The Gender Factor

The gender factor matters in polls. And the leadership of Bharatiya Janata Party (BJP) is not comfortable with their male chauvinistic bias. They want to be labelled as a male dominated party with a gender bias against the fairer sex. The last thing the Modi government needs in election season is to be called ‘‘anti-women’’. The Congress is well aware of their weak point. While addressing students of one of Meghalaya's premier institutions, Saint Edmund's College Rahul Gandhi said : ‘‘The RSS does not believe in women's rights. Does anyone know many leadership positions are with women in RSS? Zero. They give all power to men because they believe in a male-dominated society where women can be dominated without fear’’.

On another occasion Congress President remarked : ‘‘In Indian society, women have always had a very special place, they had a very large space. Since ancient times, women have played a crucial role in decision-making and have been extolled in history and literature. However, the Sangh Parivar does not believe in women's rights. Our Prime Minister has been deeply groomed in that mindset. His own life is an example of that. All his slogans like 'Beti Padao' are only political catchphrases which he neither believes in nor practises in his own life’’.

The saffron analysts have been studying such speeches with increasing anxiety. Along with describing the Modi government as anti-farmer and anti-Dalit, the Congress would harp on BJP's gender bias.

Although the cover pages of the latest Economic survey were coloured pink, as a symbol of support for women's empowerment, the Chief Economic Advisor had in the opinion of the Rashtriya Swayamsevak Sangh (RSS) needlessly harped on issues like ‘‘lower participation of women in economic activities adversely affecting the growth potential of the economy’’.

There was irritation that Arvind Subramanian had even gone to the extent of revealing that "women workers are the most disadvantaged in the labour market, as they constitute a very high proportion among the low-skilled informal worker category, and are engaged in low-productivity and low-paying work".

It was noted that many newspapers in the country had highlighted this portion of the Survey with headlines emphasising that women are the most advantaged under the Modi government.

What was worse, in the eyes of the Sangh analysts, was that one of the RSS's own front organisations, the Bharatiya Majdoor Sangh (BMS), has become over-enthusiastic in trying to champion the cause of female labourers.

Particularly infuriating for the parent organisation was the fact that the BMS had even issued a public statement criticising the Finance Minister for this year's Budget speech in which he announced a cut in women employees' contribution to EPF from 12 percent to 8 percent for start-up enterprises.

BMS president Saji Narayanan was frowned upon for his logic that "a cut in EPF deduction will lead to increase in take-home salary of women; and this will result in a drastic reduction of 16 percent in their future EPF savings when they leave their establishment". Hence, according to the BMS head, "this is not a welcome step".

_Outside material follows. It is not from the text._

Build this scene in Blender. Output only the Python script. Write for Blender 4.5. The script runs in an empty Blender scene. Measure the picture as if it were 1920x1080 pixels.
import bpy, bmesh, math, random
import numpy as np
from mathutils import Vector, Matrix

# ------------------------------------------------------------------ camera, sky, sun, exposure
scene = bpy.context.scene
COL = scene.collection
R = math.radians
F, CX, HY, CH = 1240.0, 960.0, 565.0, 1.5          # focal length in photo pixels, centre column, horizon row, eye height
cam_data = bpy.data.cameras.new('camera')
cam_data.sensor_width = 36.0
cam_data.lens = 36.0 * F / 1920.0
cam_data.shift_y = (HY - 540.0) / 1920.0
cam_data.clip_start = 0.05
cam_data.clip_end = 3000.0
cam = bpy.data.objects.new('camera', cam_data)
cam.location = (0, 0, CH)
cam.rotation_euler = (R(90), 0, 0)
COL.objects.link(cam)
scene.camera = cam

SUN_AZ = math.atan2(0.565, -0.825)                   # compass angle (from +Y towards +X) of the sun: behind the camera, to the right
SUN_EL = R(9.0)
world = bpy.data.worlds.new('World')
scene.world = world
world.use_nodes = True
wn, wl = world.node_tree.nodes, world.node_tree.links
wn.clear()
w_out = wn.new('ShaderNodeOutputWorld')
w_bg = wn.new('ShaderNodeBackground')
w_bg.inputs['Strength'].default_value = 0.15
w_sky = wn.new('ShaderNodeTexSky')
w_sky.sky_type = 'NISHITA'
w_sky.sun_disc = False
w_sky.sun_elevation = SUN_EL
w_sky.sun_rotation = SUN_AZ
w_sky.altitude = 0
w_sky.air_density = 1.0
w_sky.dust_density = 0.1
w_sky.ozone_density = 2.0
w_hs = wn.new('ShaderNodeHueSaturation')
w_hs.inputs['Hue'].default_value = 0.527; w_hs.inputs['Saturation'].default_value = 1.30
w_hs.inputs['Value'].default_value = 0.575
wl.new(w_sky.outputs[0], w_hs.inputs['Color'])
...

Both BJP and RSS are in any case annoyed with Bhariatiya Majdoor Sangh for frequently adopting an anti-Modi posture and creating hurdles in the way of labour reforms. The BMS indeed already gave a call for a nationwide agitation on February 20 to protest against the 'anti-labour policies" of the Modi government.

Instead of helping the government, the BMS is launching a massive "resistance movement", dubbing the central government as "anti-labour and "anti-women". The irony is that thousands of RSS volunteers were roped in to stage "Black Day" dharnas outside the venue of the Labour Conference in New Delhi on February 26.

Apart from other demands like seeking relief for workers in both formal and informal economy who have been badly hit by Demonetisation and GST, raising allocations to the Unorganised Social Security Fund and reviving sick PSUs instead of privatisation, the BMS is strongly demanding increasing honorarium to woman workers in Aanganwadis and bringing them under social security coverage and also immediately implementing the Supreme Court verdict on "Equal Pay for Equal Work" for women.

These are burning issues all over the world, with women's rights movements fast occupying centre-stage even in developed countries like the United States and Europe. The Economic Survey also pays special attention to gender equality. It pointed to the "wide gender gap" in the labour force of the country and hinted that the Budget would incentivise employers to hire more female workers to bridge the more than a 50 percent gender gap in the labour force participation rates in India—much more than other developing nations, such as Brazil, Italy, Indonesia and Mexico. The Finance Minister, however, paid only lip service to this aspect and largely ignored specific recommendations to improve the lot of female workers and livelihood-seekers.

The last thing the Modi government wants at this juncture—with just a year to go before the next Lok Sabha elections—is for the Prime Minister himself to be labelled as having made insensitive remarks against a woman MP. The Congress party, on the other hand, appears to have sensed an opportunity to expose the BJP-RSS leadership for its misogynist mindset.